At the start of September, Irene arrived in Germany to promote the German edition of her book (Wir hatten Glück, noch am Leben zu sein, Schoeffling + Co.) and to visit places her father lived and worked.
The first evening’s reception brought together the German promotion team, organized by Caroline Schmidt of TV/radio network Nortddeutscher Rundfunk (NDR). The highlight was Irene's meeting Milla, Ida, Lonneke, and Mathilda, the four Geman schoolgirls who interviewed Irene for the very popular German podcast “Irene, wie hast du den Holocaust überlebt?" (Irene, How did you survive the Holocaust?).
The next day Irene presented to hundreds of high schoolers and adults in Hamburg. followed by a book signing. Her messages of “Never a bystander” and “One person can make a difference” brought people to tears. During the signing, one woman talked about her family’s struggle with shame from the war. Her grandfather had been an ardent Nazi supporter and it was only through confronting him that he eventually began to question his role. The woman knows the importance of keeping the awareness of the Holocaust alive. Not as a way to foster shame, but the opposite. Only through fearlessly facing the past can they move through the shame and transform it into action for good.
After lunch, Irene with book co-authors John Bidwell and Kris Holloway and personal assistant Hannah Hensel traveled to the village of Elmshorn. It was the first time Irene saw her father’s childhood home and the graves of her father’s parents. In front of the home was a Stolperstein. Found throughout Europe, Stolperstein mark the places where victims of the Holocaust lived. This one reads: ‘Here lived John Hasenberrg. Born 1892. Fled to Holland. Interned in (transit camp) Westerbork. Deported on February 16, 1944, to (concentration camp) Bergen-Belsen. Dead from detention on January 23, 1945.’

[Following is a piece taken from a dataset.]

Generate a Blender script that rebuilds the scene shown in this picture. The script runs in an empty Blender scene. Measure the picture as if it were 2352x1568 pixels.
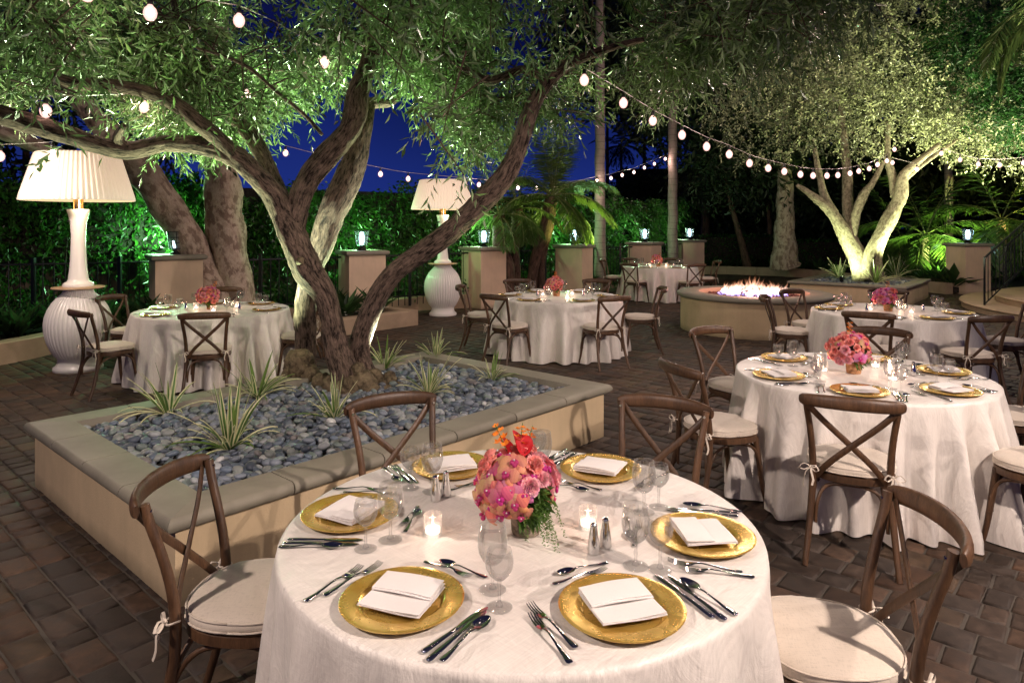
import bpy, math, random
import numpy as np
from mathutils import Vector, Matrix
R = random.Random(7)
NR = np.random.RandomState(11)
PI = math.pi
SC = bpy.context.scene
COL = SC.collection
FPX, CX, HY, CH = 1590.0, 1176.0, 515.0, 1.76      # lens in photo pixels, optical axis, horizon row, camera height

def gp(px, py, z=0.0):
    """world point at height z seen at a photo pixel"""
    Y = FPX*(CH-z)/(py-HY)
    return Vector(((px-CX)*Y/FPX, Y, z))
def at(px, py, Y):
    return Vector(((px-CX)*Y/FPX, Y, CH-(py-HY)*Y/FPX))

# ------------------------------------------------------------------ objects
def tag(o, label=None, cat=None, group=None, kind=None):
    if label: o['label'] = label
    if cat: o['category'] = cat
    if group: o['group'] = group
    if kind: o['kind'] = kind
    return o
def empty(name, loc=(0,0,0), rz=0.0):
    o = bpy.data.objects.new(name, None); COL.objects.link(o)
    o.location = loc; o.rotation_euler = (0,0,rz); o.empty_display_size = .05
    return o
def link(name, me, mat=None, parent=None, loc=None, rz=None):
    o = bpy.data.objects.new(name, me); COL.objects.link(o)
    if mat is not None and len(me.materials) == 0: me.materials.append(mat)
    if parent is not None: o.parent = parent
    if loc is not None: o.location = loc
    if rz is not None: o.rotation_euler = (0,0,rz)
    return o
def kids(o): return [c for c in o.children]
def copy_tree(o, parent=None):
    c = o.copy(); COL.objects.link(c)
    if parent is not None: c.parent = parent
    for k in ('label','category','group'):
        pass
    for ch in TREE.get(o.name, []):
        d = copy_tree(ch, c)
    return c
TREE = {}
def register(o):
    """remember children (o.children is slow in a loop)"""
    TREE[o.name] = list(o.children)
    for c in TREE[o.name]: register(c)
    return o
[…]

The following day Irene found another Stolperstein commemorating her father, this one in Hamburg and marking where her father lived after leaving Elmshorn and starting his career in banking.
A highlight of the trip was Irene’s appearance on the TV show DAS, an interview with host Inka Schneider on her famous red couch. There were 1,000,000 viewers. At the end of the show, Inka presented Irene with a gift: a 1930 German edition of Heidi, the protagonist who helped inspire Irene through some of her darkest times.
The trip wrapped up in Laupheim, the village where her father is buried.
After dying on the train that took Irene and her family out of Bergen-Belsen, her father’s body was wrapped in his jacket and left on a train station bench in the village of Biberach (the train was on its way to Switzerland where Irene’s family was traded for Germans). It was only years later that Irene learned her father had been first buried in Biberach and then reburied in a Jewish cemetery in Laupheim. Irene’s gratitude to the people of Laupheim is profound.
In Laupheim, Irene was greeted by new mayor Ingo Bergmann, the press, and other local leaders. Especially moving was reuniting with Micha Schick who takes care of the Jewish cemetery and her father’s grave. the visit overlapped with a German Day of Service that included school children visiting the graveyard to learn about the Holocaust. Irene and others placed stones on her father’s grave (a Jewish practice of remembrance and respect for the deceased).
Irene’s goal is always to reach at many people as possible, and with this, she was immensely successful. The German edition of the book was an overnight bestseller (selling out as #1 in Amazon’s Historial Biographies). And Irene got to retrace the steps of her father, the man she credits with saving her, her mother, and her brother.